Stolen funds & new TVs ruining financial aid


I walked into Walmart recently to purchase some groceries. As I entered the store I passed a young couple. At a glance I noticed a 50” television set and about ten to 12 Xbox games in the cart.

What I heard then from the young man appalled me. The young man, strutting to the check-out line, leaned to who I assume was his girlfriend and said: “I just got this refund check and I’ve already spent half of it at Walmart!”

Over the past week, many students across the country received their long-awaited financial aid refund check. Some got $200, some got $2,000 after tuition and fees were extracted.

Most use the aid to pay for rent, purchase textbooks or pay off loans. Some found themselves in Walmart and other retail stores on a shopping spree... with stolen funds.

This young man may have been referring to a variety of “refunds” that one might receive.

However, his companion’s response of “Yeah, and you still haven’t gotten any books!” assured me that he was referring to financial aid; the same financial aid refund that I and many others recently received.

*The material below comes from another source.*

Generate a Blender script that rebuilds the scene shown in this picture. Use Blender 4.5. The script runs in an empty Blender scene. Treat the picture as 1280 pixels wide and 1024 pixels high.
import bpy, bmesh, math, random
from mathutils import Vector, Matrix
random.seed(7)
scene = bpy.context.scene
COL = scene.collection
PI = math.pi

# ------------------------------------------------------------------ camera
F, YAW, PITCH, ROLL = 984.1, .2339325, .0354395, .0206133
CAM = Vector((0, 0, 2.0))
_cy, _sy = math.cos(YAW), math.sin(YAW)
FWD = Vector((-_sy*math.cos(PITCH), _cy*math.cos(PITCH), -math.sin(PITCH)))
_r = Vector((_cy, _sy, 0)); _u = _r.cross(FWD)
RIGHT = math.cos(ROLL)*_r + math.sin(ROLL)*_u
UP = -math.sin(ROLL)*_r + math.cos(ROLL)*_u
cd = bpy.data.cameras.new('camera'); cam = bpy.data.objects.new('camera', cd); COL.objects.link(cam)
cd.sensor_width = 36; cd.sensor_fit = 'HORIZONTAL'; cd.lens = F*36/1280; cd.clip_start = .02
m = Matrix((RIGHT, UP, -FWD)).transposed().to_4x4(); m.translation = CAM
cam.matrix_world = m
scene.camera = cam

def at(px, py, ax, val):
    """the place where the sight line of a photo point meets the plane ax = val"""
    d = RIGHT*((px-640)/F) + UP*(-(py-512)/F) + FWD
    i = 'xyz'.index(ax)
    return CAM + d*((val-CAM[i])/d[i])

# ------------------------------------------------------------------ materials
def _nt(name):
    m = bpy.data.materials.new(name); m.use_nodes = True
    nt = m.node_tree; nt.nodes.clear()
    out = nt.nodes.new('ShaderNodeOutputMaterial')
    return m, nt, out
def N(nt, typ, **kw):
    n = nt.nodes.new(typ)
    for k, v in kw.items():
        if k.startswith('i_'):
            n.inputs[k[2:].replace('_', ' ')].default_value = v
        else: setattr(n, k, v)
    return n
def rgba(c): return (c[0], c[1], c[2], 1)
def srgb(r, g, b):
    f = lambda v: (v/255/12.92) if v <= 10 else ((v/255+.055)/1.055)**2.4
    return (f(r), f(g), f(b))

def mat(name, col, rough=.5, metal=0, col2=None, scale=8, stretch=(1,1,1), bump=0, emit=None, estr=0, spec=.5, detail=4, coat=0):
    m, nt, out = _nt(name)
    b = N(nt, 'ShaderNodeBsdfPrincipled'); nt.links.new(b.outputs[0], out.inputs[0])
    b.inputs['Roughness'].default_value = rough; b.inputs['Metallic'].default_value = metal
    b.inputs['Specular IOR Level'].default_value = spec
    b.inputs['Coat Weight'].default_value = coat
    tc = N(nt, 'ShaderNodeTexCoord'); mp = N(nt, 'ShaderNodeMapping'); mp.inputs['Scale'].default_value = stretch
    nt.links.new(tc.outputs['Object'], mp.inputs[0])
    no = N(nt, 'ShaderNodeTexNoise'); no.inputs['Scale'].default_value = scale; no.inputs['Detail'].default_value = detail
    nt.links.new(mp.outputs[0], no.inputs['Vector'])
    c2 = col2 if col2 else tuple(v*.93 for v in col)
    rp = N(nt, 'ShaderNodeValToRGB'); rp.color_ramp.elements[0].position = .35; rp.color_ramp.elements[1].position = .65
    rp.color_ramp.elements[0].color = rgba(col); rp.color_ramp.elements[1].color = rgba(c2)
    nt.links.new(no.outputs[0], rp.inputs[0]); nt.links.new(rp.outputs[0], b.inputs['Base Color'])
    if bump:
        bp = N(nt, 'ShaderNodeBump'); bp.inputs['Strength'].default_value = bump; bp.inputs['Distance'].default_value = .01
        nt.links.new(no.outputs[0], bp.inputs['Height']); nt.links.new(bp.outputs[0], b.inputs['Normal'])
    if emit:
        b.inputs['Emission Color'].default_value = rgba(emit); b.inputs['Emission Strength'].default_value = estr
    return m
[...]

Immediately, feelings of disbelief, disgust, and discomfort pierced through me.

I thought of my mother who has worked tirelessly since she was 18, at times barely making ends meet while paying a 15-20% tax rate.

I thought of my grandfather who may never retire because he is paying 15-25% to the government, instead of into savings.

Them and millions more paying taxes year after year, and for what? For this young man to purchase a new luxurious TV and to waste time playing games instead of studying?

This person represents much more than one guy at Walmart. He represents the few in society who notoriously ‘milk the system.’

They lead the government to believe they need assistance to survive college and accept funds from families all across this nation, just to buy the luxuries that some of those families can’t afford for themselves.

Cases like this and more are pointed out each year by the media. To the disadvantage of many of my peers, they are frequently used to paint all students as frivolous and unappreciative.

I know those assumptions are not true, because 90% of my collegiate peers are the most fiscally conservative and overly thankful human beings that I know.

For those of us who are able to close the gap for college expenses with financial aid, we need to express our appreciation to millions of taxpayers.

We need to stand up and disallow a few to outweigh the many who struggle each semester to achieve the American Dream.

We need to tell our story and make sure that a few guys at Walmart don’t keep stealing funds and ruining financial aid.